Lesley Beck: 10th at the 1987 World Championships

Lesley Beck finished tenth in the women's slalom at the 1987 FIS World Ski Championships, one of Britain's best championship slalom results.

Lesley Beck’s name does not appear often enough in British skiing conversations, which is an oversight. Her tenth-place finish in the women’s slalom at the 1987 FIS Alpine World Ski Championships in Crans-Montana, Switzerland, stands as one of the strongest results produced by a British woman at a World Championship, at a time when the Women’s World Cup circuit was at a high level of international competition.

Beck was one of the better British female slalom racers of her generation, competing on the World Cup circuit and holding her own in an era when skiing was becoming increasingly professionalised and the gulf between the top nations and everyone else was growing rather than narrowing.

Two Winter Olympics

Beck competed at two Winter Olympic Games: the 1984 Sarajevo Games and the 1988 Calgary Games. At Sarajevo she was part of a British alpine team finding its feet in an increasingly professionalized circuit; by Calgary she was an experienced international racer, competing in a season when her World Cup results gave real substance to the Olympic entry.

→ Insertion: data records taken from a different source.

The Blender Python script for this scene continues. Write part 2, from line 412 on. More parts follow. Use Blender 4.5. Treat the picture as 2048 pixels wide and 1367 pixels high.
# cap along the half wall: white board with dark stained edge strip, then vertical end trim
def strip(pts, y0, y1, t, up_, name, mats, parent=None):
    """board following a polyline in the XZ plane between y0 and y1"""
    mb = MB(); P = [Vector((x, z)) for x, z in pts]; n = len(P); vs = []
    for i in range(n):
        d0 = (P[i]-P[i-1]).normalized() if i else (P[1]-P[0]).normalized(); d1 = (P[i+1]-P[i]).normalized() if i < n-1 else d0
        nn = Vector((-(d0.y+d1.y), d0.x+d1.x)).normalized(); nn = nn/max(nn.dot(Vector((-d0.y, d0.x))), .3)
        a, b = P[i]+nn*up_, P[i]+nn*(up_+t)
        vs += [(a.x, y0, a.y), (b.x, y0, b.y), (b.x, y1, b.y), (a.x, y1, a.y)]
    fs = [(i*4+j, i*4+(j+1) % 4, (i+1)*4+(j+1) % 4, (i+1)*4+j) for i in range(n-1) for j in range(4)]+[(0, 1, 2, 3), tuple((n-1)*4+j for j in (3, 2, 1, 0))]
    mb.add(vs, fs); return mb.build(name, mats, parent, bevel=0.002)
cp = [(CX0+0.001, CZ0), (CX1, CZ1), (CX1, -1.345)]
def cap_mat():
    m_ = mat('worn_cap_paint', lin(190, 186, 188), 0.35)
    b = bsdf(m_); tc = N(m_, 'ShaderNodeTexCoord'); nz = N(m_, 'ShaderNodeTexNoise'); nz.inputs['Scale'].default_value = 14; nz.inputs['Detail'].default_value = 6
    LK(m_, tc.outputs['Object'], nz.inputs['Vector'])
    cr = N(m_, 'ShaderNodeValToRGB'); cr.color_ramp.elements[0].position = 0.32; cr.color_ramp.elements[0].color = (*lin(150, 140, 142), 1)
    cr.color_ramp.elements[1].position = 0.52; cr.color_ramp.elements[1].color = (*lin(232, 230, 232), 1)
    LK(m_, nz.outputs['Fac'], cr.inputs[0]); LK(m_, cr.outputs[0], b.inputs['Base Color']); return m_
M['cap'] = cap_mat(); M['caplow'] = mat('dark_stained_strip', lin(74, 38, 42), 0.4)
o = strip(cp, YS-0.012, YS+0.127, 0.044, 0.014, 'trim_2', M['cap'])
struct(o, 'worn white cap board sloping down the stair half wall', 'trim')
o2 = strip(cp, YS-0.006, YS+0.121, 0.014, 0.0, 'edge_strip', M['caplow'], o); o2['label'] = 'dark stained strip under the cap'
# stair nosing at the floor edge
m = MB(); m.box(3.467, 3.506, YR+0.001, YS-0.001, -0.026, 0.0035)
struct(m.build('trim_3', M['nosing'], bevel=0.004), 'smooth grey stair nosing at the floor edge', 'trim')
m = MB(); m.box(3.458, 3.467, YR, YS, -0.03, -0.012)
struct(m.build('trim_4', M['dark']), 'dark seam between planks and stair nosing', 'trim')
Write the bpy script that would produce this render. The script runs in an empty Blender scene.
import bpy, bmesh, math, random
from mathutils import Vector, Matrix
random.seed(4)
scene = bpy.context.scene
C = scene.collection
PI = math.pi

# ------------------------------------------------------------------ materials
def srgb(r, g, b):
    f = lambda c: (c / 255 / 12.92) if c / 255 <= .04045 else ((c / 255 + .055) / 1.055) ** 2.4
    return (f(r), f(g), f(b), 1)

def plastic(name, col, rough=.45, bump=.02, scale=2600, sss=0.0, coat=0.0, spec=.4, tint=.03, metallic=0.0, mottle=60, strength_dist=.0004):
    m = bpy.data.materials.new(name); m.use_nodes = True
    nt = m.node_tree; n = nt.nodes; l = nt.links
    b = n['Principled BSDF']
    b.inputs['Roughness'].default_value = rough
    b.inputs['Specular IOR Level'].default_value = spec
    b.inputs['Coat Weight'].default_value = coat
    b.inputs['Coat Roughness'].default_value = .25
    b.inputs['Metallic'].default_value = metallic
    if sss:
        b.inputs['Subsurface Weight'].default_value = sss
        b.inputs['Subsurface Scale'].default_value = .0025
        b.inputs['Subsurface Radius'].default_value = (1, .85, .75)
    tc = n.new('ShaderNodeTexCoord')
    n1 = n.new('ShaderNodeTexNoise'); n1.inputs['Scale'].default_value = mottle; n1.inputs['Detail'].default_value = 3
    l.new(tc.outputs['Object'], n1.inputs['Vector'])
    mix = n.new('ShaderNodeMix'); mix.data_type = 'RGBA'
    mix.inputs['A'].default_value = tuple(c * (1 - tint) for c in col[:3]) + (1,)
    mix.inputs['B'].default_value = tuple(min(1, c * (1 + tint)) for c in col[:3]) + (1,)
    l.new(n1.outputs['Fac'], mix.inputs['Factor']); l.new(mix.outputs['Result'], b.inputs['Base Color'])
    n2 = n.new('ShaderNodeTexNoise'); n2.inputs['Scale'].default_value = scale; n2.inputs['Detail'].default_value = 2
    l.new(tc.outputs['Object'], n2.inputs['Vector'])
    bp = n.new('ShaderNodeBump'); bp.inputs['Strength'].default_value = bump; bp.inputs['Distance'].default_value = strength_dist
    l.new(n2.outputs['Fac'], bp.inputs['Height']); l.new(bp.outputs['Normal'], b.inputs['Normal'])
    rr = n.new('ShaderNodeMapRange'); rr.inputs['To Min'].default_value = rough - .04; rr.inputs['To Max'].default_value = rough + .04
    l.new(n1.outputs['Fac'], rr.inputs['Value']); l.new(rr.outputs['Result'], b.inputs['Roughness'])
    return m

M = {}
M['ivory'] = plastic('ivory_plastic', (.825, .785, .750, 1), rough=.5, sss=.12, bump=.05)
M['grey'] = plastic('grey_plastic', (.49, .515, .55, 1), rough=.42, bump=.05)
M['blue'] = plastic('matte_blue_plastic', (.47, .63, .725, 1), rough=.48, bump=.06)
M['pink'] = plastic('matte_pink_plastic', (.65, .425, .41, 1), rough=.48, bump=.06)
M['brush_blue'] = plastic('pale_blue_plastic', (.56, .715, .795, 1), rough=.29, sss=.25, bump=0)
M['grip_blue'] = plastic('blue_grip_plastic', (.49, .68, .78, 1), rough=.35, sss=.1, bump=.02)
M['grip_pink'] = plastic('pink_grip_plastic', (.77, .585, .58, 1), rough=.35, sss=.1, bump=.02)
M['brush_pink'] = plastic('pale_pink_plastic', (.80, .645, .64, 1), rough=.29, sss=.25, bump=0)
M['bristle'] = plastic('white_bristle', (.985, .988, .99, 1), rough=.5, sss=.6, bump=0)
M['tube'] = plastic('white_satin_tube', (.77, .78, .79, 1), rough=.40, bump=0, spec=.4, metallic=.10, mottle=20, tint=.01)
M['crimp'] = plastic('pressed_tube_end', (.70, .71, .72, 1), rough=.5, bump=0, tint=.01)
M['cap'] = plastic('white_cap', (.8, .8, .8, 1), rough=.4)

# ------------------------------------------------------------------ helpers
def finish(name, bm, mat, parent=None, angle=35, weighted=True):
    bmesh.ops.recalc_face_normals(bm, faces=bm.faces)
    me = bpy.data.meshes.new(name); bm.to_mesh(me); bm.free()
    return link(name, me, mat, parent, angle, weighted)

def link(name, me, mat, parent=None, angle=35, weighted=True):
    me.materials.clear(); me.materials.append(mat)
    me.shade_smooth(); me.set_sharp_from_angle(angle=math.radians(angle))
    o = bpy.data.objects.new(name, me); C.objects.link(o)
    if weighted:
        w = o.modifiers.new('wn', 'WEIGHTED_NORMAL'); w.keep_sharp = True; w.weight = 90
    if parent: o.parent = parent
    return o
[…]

The 1987 Worlds result deserves particular emphasis. Crans-Montana is a serious venue, the slalom a ruthless discipline in terms of the margins involved, and a top-ten finish at a World Championship requires not just technical ability but the mental composure to hold two clean runs together under pressure in front of a full international field. Beck did exactly that.

Injury and Return

Like many racers at this level, her career included periods of injury, a recurring feature in the biographies of British alpine racers who push themselves at World Cup level without the support infrastructure that the major alpine nations provide as standard. She retired from international alpine competition in 1991.

The story did not end there. Beck later returned to competitive skiing as a telemark racer, competing at a high level in that discipline and demonstrating the commitment to the sport that had defined her alpine career. It is the kind of second chapter that rarely gets coverage, but says something about the character of a racer who clearly never stopped wanting to train and compete.

Her tenth at Crans-Montana remains a reference point for what a British female slalom racer can achieve on the world stage when everything comes together.